First off was a trombone concerto by Derek Bourgeois, born in 1941 and this piece was composed in 1988.  We heard the 3rd movement which showed the incredible versatility of the instrument played by Christian Lindberg.

Next – and a complete break in time and tone after the flamboyance of the trombone piece – we heard some selected pieces from the Well-Tempered Clavier by Bach.  Quite what instrument these were written for as there is no instrument called the clavier but it is likely they were for clavichord, harpsichord or small organ.  They were composed for purposes of tuition and to teach feeling as well as technique.

A complete change again with the title theme to the Carpetbaggers by Elmer Bernstein.  Bernstein was a prolific composer for the film industry and his scores include 10 Commandments, The Magnificent 7 and the Great Escape.  This was an arrangement by Lalo Schifrin.

Renee Fleming. Picture: Broadwayworld.com

Next, Korngold, a prodigy and prolific composer and from his opera Die Stadt, we heard the lovely Gluck, Das mir Verlieb sung by Renée Fleming.

Source: en-wiki

Female composers are not that common and so it was a pleasure to be introduced to Marie Jaëll and her Cello Concerto from 1882.  She was a pupil of Camille Saint-Saëns and Liszt.  Marie Jaëll probably represents the most authoritative and accomplished expression of the nineteenth century woman musician.  In spite of her coming from the provinces and despite the heavy social restrictions imposed on artists of her gender, she nonetheless succeeded in being recognized as a virtuoso, a composer and as a teacher.  Support from her husband – the Austrian pianist Alfred Jaëll – greatly contributed to the positive reception of her initial works for the piano, but it was by herself, armed with her talent and her resolve in the latter part of her life, that she faced up to the Parisian hurly-burly in which she proved herself to be one of its distinctive figures. While her learning method is still taught in various different countries, little interest thus far has been shown in her music, which in the greater part is held in the Bibliothèque Nationale et Universitaire in Strasbourg. Formidable and ambitious symphonic works are revealed on this book-cd as well as a significant facet of her compositions for the piano [Source; Wikipedia].

We then heard an extract from Schubert’s Piano Trio No 2 in E flat.  Also by contrast – and harking back to the Venetian evening last month, part of Marcello’s music based on Psalm 11.

Rameau is not a composer we have heard much of at the Society so it was interesting to hear the lively Musette and Tambourin en rondeau pour Terpsicore.  Not much is known about his life and he was fairly obscure for many years.  There has been something of a revival in recent years and his pieces now appear in concerts.
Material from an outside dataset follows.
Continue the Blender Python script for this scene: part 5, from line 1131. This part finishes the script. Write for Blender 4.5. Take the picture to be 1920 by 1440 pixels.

Another American composer – albeit of Armenian and Scottish descent – is Alan Hovhaness who was another prolific composer who was very popular in the ’50s and ’60s but is less heard today.

Finally, a familiar composer to the Society – Gerald Finzi and his Romance for String Orchestra.  There is something in Finzi’s music that seems to capture a sense of a pre First World War world of lazy afternoons in the country.

Next meeting on 28 November on Mozart.